Mercurial wasn't as simple as Subversion. But with hg I still felt like understanding 80% of what the tool had to offer and actually being able to mold the timeline the way I wanted.
Git has so many gotchas, bells and whistles that whenever I'm doing something out of the ordinary I'm wondering if there isn't an easier / canonical / smarter way I should be doing it.
> Mercurial wasn't as simple as Subversion.
What? Subversion is by far the most complex versioning software I've ever used.
> Git has so many gotchas, bells and whistles
The Git UI leaves a little to be desired. But inside, Git is basically just blobs, trees, commits, and refs. It'd be hard (or impossible?) to find a conceptually simpler versioning system.
There was a quote somewhere about Mercurial having a mental model small enough you can fit in your head - and that was the big win for me.

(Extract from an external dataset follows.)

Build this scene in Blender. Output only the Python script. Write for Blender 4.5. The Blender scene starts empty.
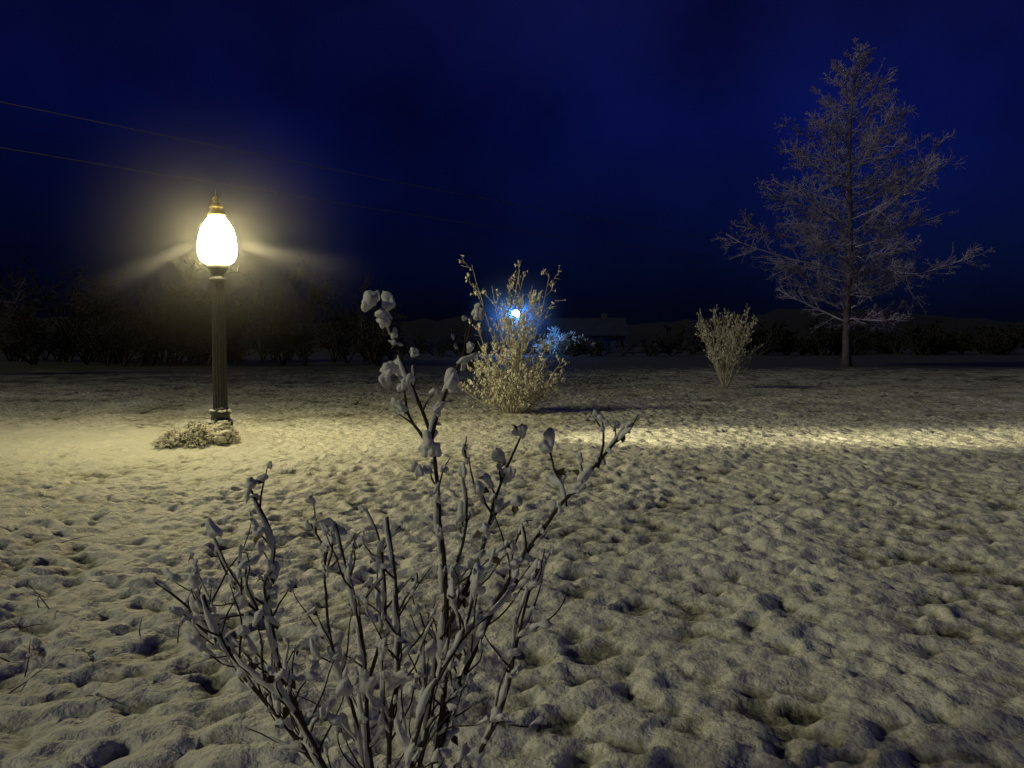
import bpy, math, random
import numpy as np
from mathutils import Vector, Matrix
random.seed(7); rng=np.random.default_rng(7)
sc=bpy.context.scene
# ---------------------------------------------------------------- helpers
def link(o):
    sc.collection.objects.link(o); return o
def empty(name,loc=(0,0,0)):
    e=bpy.data.objects.new(name,None); e.location=loc; e.empty_display_size=.2; return link(e)
PERM=np.random.default_rng(3).permutation(4096)
def hsh(i,j,s=0): return PERM[(PERM[(i+s*57)&4095]+j)&4095]
def perlin(x,y,s=0):
    xi=np.floor(x).astype(np.int64); yi=np.floor(y).astype(np.int64); xf=x-xi; yf=y-yi
    def g(i,j,dx,dy):
        a=hsh(i,j,s)*(2*math.pi/4096*7.0); return np.cos(a)*dx+np.sin(a)*dy
    u=xf**3*(xf*(xf*6-15)+10); v=yf**3*(yf*(yf*6-15)+10)
    a=g(xi,yi,xf,yf); b=g(xi+1,yi,xf-1,yf); c=g(xi,yi+1,xf,yf-1); d=g(xi+1,yi+1,xf-1,yf-1)
    return ((a*(1-u)+b*u)*(1-v)+(c*(1-u)+d*u)*v)*1.4
def worley(x,y,s=0):
    xi=np.floor(x).astype(np.int64); yi=np.floor(y).astype(np.int64)
    best=np.full(x.shape,9.0)
    for di in(-1,0,1):
        for dj in(-1,0,1):
            i=xi+di; j=yi+dj
            px=i+hsh(i,j,s+1)/4096.; py=j+hsh(i,j,s+2)/4096.
            best=np.minimum(best,(px-x)**2+(py-y)**2)
    return np.sqrt(best)
LX,LY=-4.65,12.8
def ss(a,b,v):
    t=np.clip((v-a)/(b-a),0,1); return t*t*(3-2*t)
def height(x,y):
    x=np.asarray(x,float); y=np.asarray(y,float)
    wx=x+.09*perlin(x/.21,y/.21,5)+.03*perlin(x/.07,y/.07,15); wy=y+.09*perlin(x/.21,y/.21,6)+.03*perlin(x/.07,y/.07,16)
    F=worley(wx/.165,wy/.15,1); Fb=worley(wx/.10+5,wy/.09,27)
    pit=worley(wx/.27+3.3,wy/.24+7.1,17)
    dome=1-np.clip(F,0,1)**1.5; db=1-np.clip(Fb,0,1)**1.5
    reg=.55+.7*np.clip(perlin(x/1.3,y/1.3,9)+.45,0,1)
    r2=.5+1.0*np.clip(perlin(x/.6,y/.6,39)+.4,0,1)
    smooth=1-.40*np.exp(-((y-13.2-.25*perlin(x/4,y/4,8))/1.0)**2)
    fade=1-ss(30,60,y)
    rd=1-np.abs(perlin(wx/.27,wy/.24,3))*2
    det=.060*dome*reg+.020*db*r2-.046*np.exp(-(pit/.32)**2)*r2-.018*rd*r2+.007*perlin(wx/.06,wy/.06,2)+.02*perlin(x/.5,y/.5,43)
    h=det*smooth*fade
    h+=.02*perlin(x/2.6,y/2.6,11)+.06*perlin(x/9,y/9,12)
    h+=.22*np.exp(-((x-LX)**2+(y-LY)**2)/.5)
    return h-.05
def gz(x,y): return float(height(np.array([x]),np.array([y]))[0])
class MB:
    def __init__(s): s.v=[];s.f=[];s.m=[];s.n=0
    def add(s,v,f,m=0):
        v=np.asarray(v,float).reshape(-1,3); s.v.append(v)
        n=s.n; s.f.extend([tuple(n+k for k in q) for q in f]); s.m.extend([m]*len(f)); s.n+=len(v)
    def obj(s,name,mats,smooth=True,parent=None):
        me=bpy.data.meshes.new(name); me.from_pydata(np.concatenate(s.v).tolist(),[],s.f)
        for m in mats: me.materials.append(m)
        me.polygons.foreach_set('material_index',s.m)
        me.polygons.foreach_set('use_smooth',[smooth]*len(s.f)); me.update()
        o=link(bpy.data.objects.new(name,me))
        if parent: o.parent=parent
        return o
def tube(mb,pts,rad,n=5,m=0,cap=True):
    pts=np.asarray(pts,float); k=len(pts)
    t=np.gradient(pts,axis=0); t/=np.linalg.norm(t,axis=1)[:,None]+1e-9
    ref=np.array([.3,.9,.31]) if abs(t[0][1])<.8 else np.array([1.,0,0.])
    a=np.cross(t,ref); a/=np.linalg.norm(a,axis=1)[:,None]+1e-9; b=np.cross(t,a)
    an=np.arange(n)*2*math.pi/n
    R=np.asarray(rad,float).reshape(k,-1)
    if R.shape[1]==1: R=np.repeat(R,n,1)
    v=pts[:,None,:]+R[:,:,None]*(np.cos(an)[None,:,None]*a[:,None,:]+np.sin(an)[None,:,None]*b[:,None,:])
    f=[(i*n+j,i*n+(j+1)%n,(i+1)*n+(j+1)%n,(i+1)*n+j) for i in range(k-1) for j in range(n)]
    if cap: f+= [tuple(range(n-1,-1,-1)),tuple((k-1)*n+j for j in range(n))]
    mb.add(v,f,m)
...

It was also fast and had very clean, easy to contribute to code. I remember submitting a patch and getting a bit of Python education from Matt, which was very useful.
Git is fine but it's inconsistent enough in the interface department, even after all this time, that I still get regularly frustrated. On the other hand, you can't just break a workflow that already exists and I very much appreciate it scales to work far beyond mine.
I do like that the git people are doing the difficult work of improving the UI over time - it's hard to change the engines while the plane is flying!